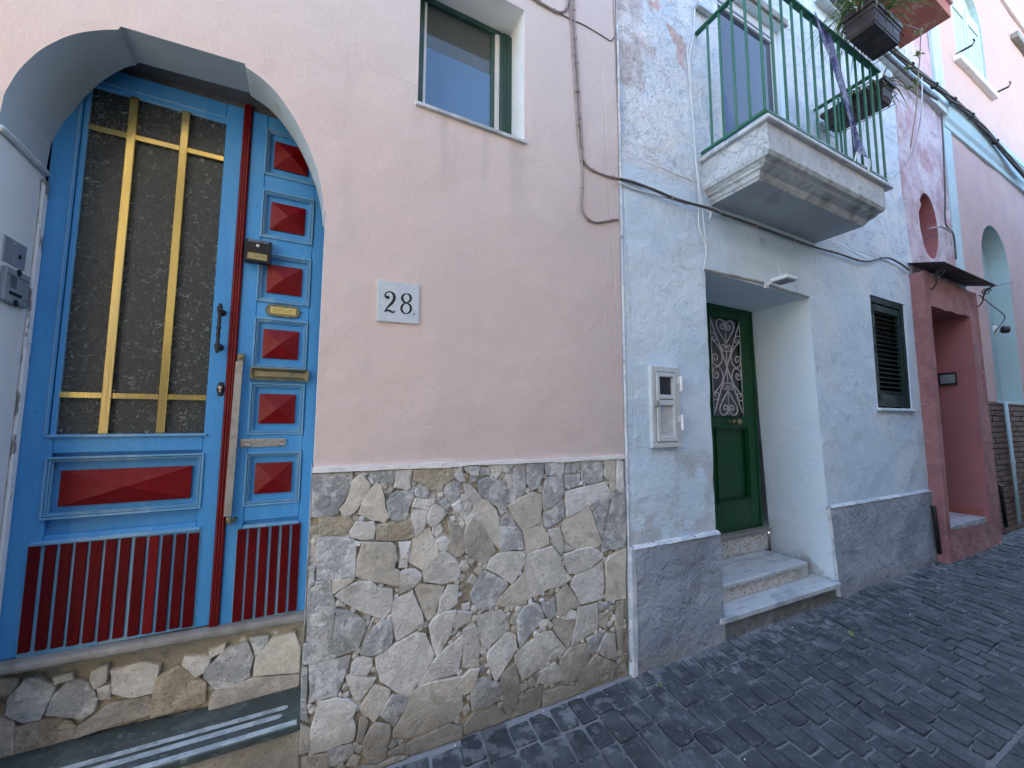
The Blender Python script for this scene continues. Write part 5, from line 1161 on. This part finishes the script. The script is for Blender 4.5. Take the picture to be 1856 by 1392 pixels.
# intercom plates on the left reveal
def on_reveal(px, py): p = XP(px, py, XL); return p.y, p.z
ic = thing('camera_panel', 'grey steel door-entry plate with round lens beside the blue door', 'door entry panel')
MB().box(XL, XL + .004, .085, .212, 2.142, 2.238, .0015).build('plate', M['inter'], ic)
MB().lathe((XL + .004, .175, 2.185), (1, 0, 0), [(0, .009), (.002, .009), (.003, .006)], 12).build('lens', M['black'], ic)
for z_ in (2.222, 2.152): MB().lathe((XL + .004, .143, z_), (1, 0, 0), [(0, .005), (.002, .004), (.003, .001)], 8).build('screw', M['steel'], ic)
ic = thing('intercom', 'grey plastic intercom with speaker slots below the steel entry plate', 'intercom')
MB().box(XL, XL + .016, .088, .228, 1.995, 2.125, .004).build('housing', M['inter2'], ic)
m = MB(); m.box(XL + .0155, XL + .017, .10, .222, 2.098, 2.1005); 
for k in range(7): m.box(XL + .0155, XL + .0175, .115, .150, 2.054 + k * .0062, 2.0565 + k * .0062)
m.build('speaker_slots', M['black'], ic)
m = MB(); m.lathe((XL + .0155, .158, 2.118), (1, 0, 0), [(0, .014), (.002, .014)], 12); m.lathe((XL + .0155, .158, 2.0), (1, 0, 0), [(0, .014), (.002, .014)], 12); m.build('recess', M['ink'], ic)
MB().box(XL + .016, XL + .018, .115, .185, 2.026, 2.038, .0005).build('name_label', M['ink'], ic)
MB().lathe((XL + .016, .200, 2.024), (1, 0, 0), [(0, .0065), (.003, .006), (.004, .002)], 10).build('call_button', M['steel'], ic)
# solar light on the side leaf
sl = thing('solar_light', 'black solar motion light fixed at the top of the side leaf', 'lamp')
a = W(444, 428, F - .05); b_ = W(488, 478, F - .05)
xa, xb, za, zb_ = a.x + .002, b_.x + .002, b_.z + .003, a.z + .004
m = MB(); m.add([(xa, F - .046, za), (xb, F - .046, za), (xb, F - .055, zb_ - .03), (xa, F - .055, zb_ - .03), (xb, F - .02, zb_), (xa, F - .02, zb_), (xa, F - .004, za), (xb, F - .004, za), (xb, F - .004, zb_), (xa, F - .004, zb_)],
     [(0, 1, 2, 3), (3, 2, 4, 5), (5, 4, 8, 9), (6, 7, 8, 9), (0, 1, 7, 6), (0, 3, 5, 9, 6), (1, 2, 4, 8, 7)]); m.build('casing', M['black'], sl)
MB().box(xa + .012, xb - .012, F - .050, F - .044, za + .008, za + .050, .002).build('light_window', M['lens'], sl)
MB().lathe(((xa + xb) / 2, F - .05, zb_ - .042), (0, -1, 0), [(0, .008), (.006, .007), (.009, .003)], 10).build('motion_sensor', M['white_paint'], sl)
MB().add([(xa + .01, F - .0548, zb_ - .027), (xb - .01, F - .0548, zb_ - .027), (xb - .01, F - .0238, zb_ - .002), (xa + .01, F - .0238, zb_ - .002)], [(0, 1, 2, 3)]).build('solar_cell', M['solar'], sl)
# name plate
nm_ = thing('name_plate', 'small yellow name card in ornate dark brass frame on side leaf', 'name plate')
a, b_ = dW(482, 563); xa = a; zc = (b_ + dW(544, 566)[1]) / 2; xb = dW(544, 565)[0]
cx = (xa + xb) / 2; pr = []
for k in range(40):
    t = 2 * math.pi * k / 40; r_ = 1 + .10 * math.cos(8 * t) + .05 * math.cos(14 * t)
    sx = math.copysign(abs(math.cos(t)) ** .45, math.cos(t)); sz_ = math.copysign(abs(math.sin(t)) ** .6, math.sin(t)); pr.append((cx + (xb - xa) / 2 * sx * (r_ * .35 + .65), zc + .030 * sz_ * (r_ * .5 + .55)))
MB().prism(pr, F - .010, F, .005, .005).build('frame', M['brass_old'], nm_)
MB().box(cx - .056, cx + .056, F - .0125, F - .009, zc - .016, zc + .015, .001).build('card', M['plate_yellow'], nm_)
m = MB()
for r_, segs in ((.006, ((-.045, .005), (.015, .045))), (-.0005, ((-.045, .02), (.024, .047))), (-.008, ((-.042, -.012), (.0, .04)))):
    for s0, s1_ in segs:
        x = s0
        while x < s1_: w_ = U(.0025, .005); m.box(cx + x, cx + min(x + w_, s1_), F - .0129, F - .0122, zc + r_ - .0011, zc + r_ + .0011); x += w_ + .0012
m.build('lettering', M['ink'], nm_)
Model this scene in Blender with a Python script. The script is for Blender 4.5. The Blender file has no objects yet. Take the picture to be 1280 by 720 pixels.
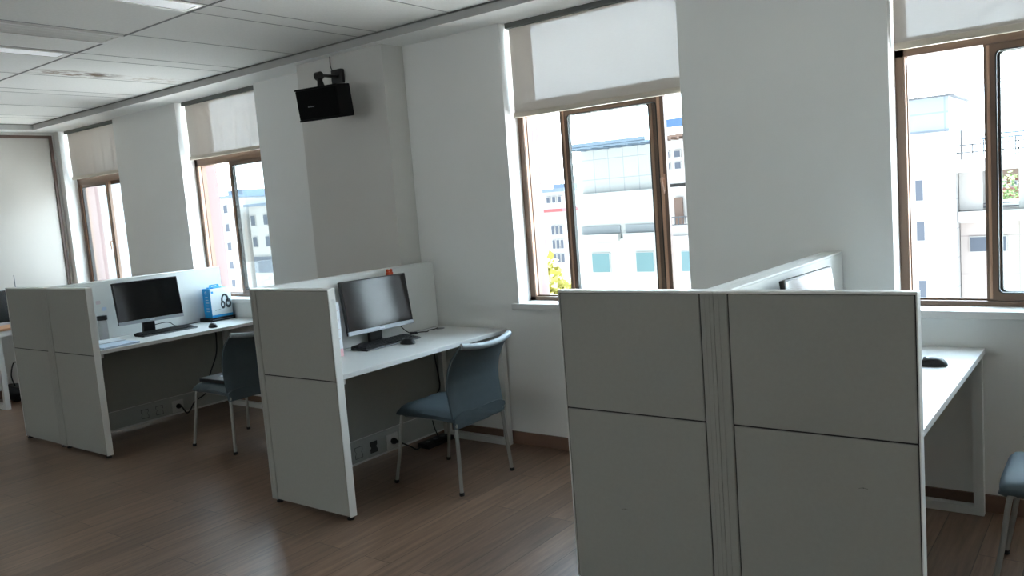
import bpy, bmesh, math, random
from mathutils import Vector, Matrix
random.seed(7)
S = bpy.context.scene
COL = S.collection
PI = math.pi

# ------------------------------------------------------------------ materials
def lin(c):
    return tuple(((v / 255.0) / 12.92) if v / 255.0 <= 0.04045 else (((v / 255.0) + 0.055) / 1.055) ** 2.4 for v in c)

def mat_base(name):
    m = bpy.data.materials.new(name); m.use_nodes = True
    nt = m.node_tree; nt.nodes.clear()
    out = nt.nodes.new('ShaderNodeOutputMaterial')
    return m, nt, out

def N(nt, kind, **kw):
    n = nt.nodes.new(kind)
    for k, v in kw.items():
        if k in n.inputs.keys(): n.inputs[k].default_value = v
        else: setattr(n, k, v)
    return n

def princ(name, srgb, rough=0.5, metal=0.0, var=0.05, scale=8.0, bump=0.0, bscale=200.0, spec=0.5, stretch=(1, 1, 1)):
    """paint/plastic/metal with a little procedural unevenness"""
    m, nt, out = mat_base(name)
    b = N(nt, 'ShaderNodeBsdfPrincipled')
    b.inputs['Roughness'].default_value = rough
    b.inputs['Metallic'].default_value = metal
    b.inputs['Specular IOR Level'].default_value = spec
    c = lin(srgb)
    tc = N(nt, 'ShaderNodeTexCoord')
    mp = N(nt, 'ShaderNodeMapping'); mp.inputs['Scale'].default_value = stretch
    nt.links.new(tc.outputs['Object'], mp.inputs['Vector'])
    nz = N(nt, 'ShaderNodeTexNoise'); nz.inputs['Scale'].default_value = scale; nz.inputs['Detail'].default_value = 4
    nt.links.new(mp.outputs[0], nz.inputs['Vector'])
    mx = N(nt, 'ShaderNodeMix', data_type='RGBA')
    mx.inputs[6].default_value = tuple(v * (1 - var) for v in c) + (1,)
    mx.inputs[7].default_value = tuple(min(1, v * (1 + var)) for v in c) + (1,)
    nt.links.new(nz.outputs['Fac'], mx.inputs[0])
    nt.links.new(mx.outputs[2], b.inputs['Base Color'])
    if bump:
        n2 = N(nt, 'ShaderNodeTexNoise'); n2.inputs['Scale'].default_value = bscale
        nt.links.new(mp.outputs[0], n2.inputs['Vector'])
        bp = N(nt, 'ShaderNodeBump'); bp.inputs['Strength'].default_value = bump; bp.inputs['Distance'].default_value = 0.002
        nt.links.new(n2.outputs['Fac'], bp.inputs['Height'])
        nt.links.new(bp.outputs[0], b.inputs['Normal'])
    nt.links.new(b.outputs[0], out.inputs[0])
    return m

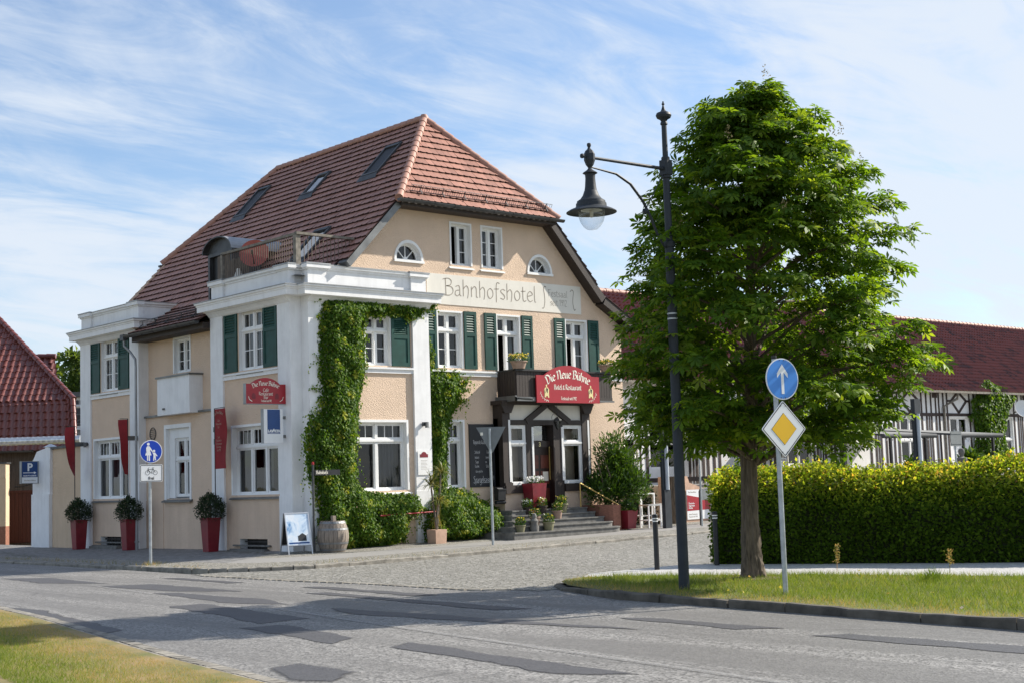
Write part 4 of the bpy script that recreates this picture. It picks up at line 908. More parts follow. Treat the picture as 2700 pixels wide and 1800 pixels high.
lunette(3.98, .45, 8.10); lunette(9.09, .45, 8.10)
for a, b in ((-12.06, -11.36), (-10.04, -9.32), (-3.46, -2.76), (-1.38, -.69)): shutter(FA, a, b, 5.04, 6.74, -.055)
shutter(FB, 3.16, 3.80, 5.04, 6.42, .255); shutter(FB, 1.62, 2.22, 5.04, 6.42, .255)
for a, b in ((4.50, 4.91), (5.95, 6.42), (6.74, 7.20), (8.24, 8.68), (9.61, 10.06), (11.09, 11.55)): shutter(FB, a, b, 5.05, 6.74, .105)
# brown reveal strip right of the tower shutter
# ---- cellar windows
for a, b, c0, c1 in ((-11.37, -9.95, -11.77, -9.85), (-2.78, -1.36, -3.13, -1.22)):
    v = MB(); v.box(FA, a, b, .06, .40, -.32, -.30); v.box(FA, a + .08, b - .08, .30, .34, -.2, -.16)
    for k in range(1, 7): x = a + (b - a) * k / 7; v.box(FA, x - .01, x + .01, .06, .4, -.2, -.18)
    o = v.build('cellar_window', 'black', HOT)
    v = MB(); v.box(FA, c0, c1, LOW, .10, -.05, .16); v.box(FA, c0 + .05, c1 - .05, .10, .13, -.05, .10); v.box(FA, a - .25, b + .2, .20, .24, -.05, .03); v.build('light_well', 'stone', o)
# round vent grille on the set back wall
v = MB(); n = 20
for k in range(n):
    t0, t1 = 2 * math.pi * k / n, 2 * math.pi * (k + 1) / n; f = lambda t, r: FA.p(-8.12 + r * math.cos(t), 3.55 + r * math.sin(t), -.22)
    v.tube([f(t0, .19), f(t1, .19)], .012, 5)
for k in range(-3, 3): h = k * .06; x = math.sqrt(max(0, .19 ** 2 - h * h)); v.tube([FA.p(-8.12 - x, 3.55 + h, -.225), FA.p(-8.12 + x, 3.55 + h, -.225)], .010, 5)
v.build('vent_grille', 'zinc_dark', HOT)
# ---- white box balcony and ledge of the set back wall
b = MB(); b.box(FA, -7.20, -5.24, 4.05, 5.16, -.34, .10); b.box(FA, -7.25, -5.19, 5.16, 5.21, -.34, .15, 1)
b.box(FA, -8.6, -7.2, 4.05, 4.11, -.34, -.17, 1); b.box(FA, -5.24, -4.18, 4.05, 4.11, -.34, -.17, 1); b.tube([FA.p(-6.75, 4.24, .09), FA.p(-6.75, 4.22, .17)], .03, 8, 1)
b.build('box_balcony', ['white', 'zinc'], HOT)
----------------
Given exercise =>
Give again, word for word, the part that opens with the line containing "Model this scene" and closes with the one containing "return m, nt, out". Include both of those lines and skip all pictures.

The answer =>
Model this scene in Blender with a Python script. The script is for Blender 4.5. The Blender file has no objects yet. Take the picture to be 1280 by 720 pixels.
import bpy, bmesh, math, random
from mathutils import Vector, Matrix
random.seed(7)
S = bpy.context.scene
COL = S.collection
PI = math.pi

# ------------------------------------------------------------------ materials
def lin(c):
    return tuple(((v / 255.0) / 12.92) if v / 255.0 <= 0.04045 else (((v / 255.0) + 0.055) / 1.055) ** 2.4 for v in c)

def mat_base(name):
    m = bpy.data.materials.new(name); m.use_nodes = True
    nt = m.node_tree; nt.nodes.clear()
    out = nt.nodes.new('ShaderNodeOutputMaterial')
    return m, nt, out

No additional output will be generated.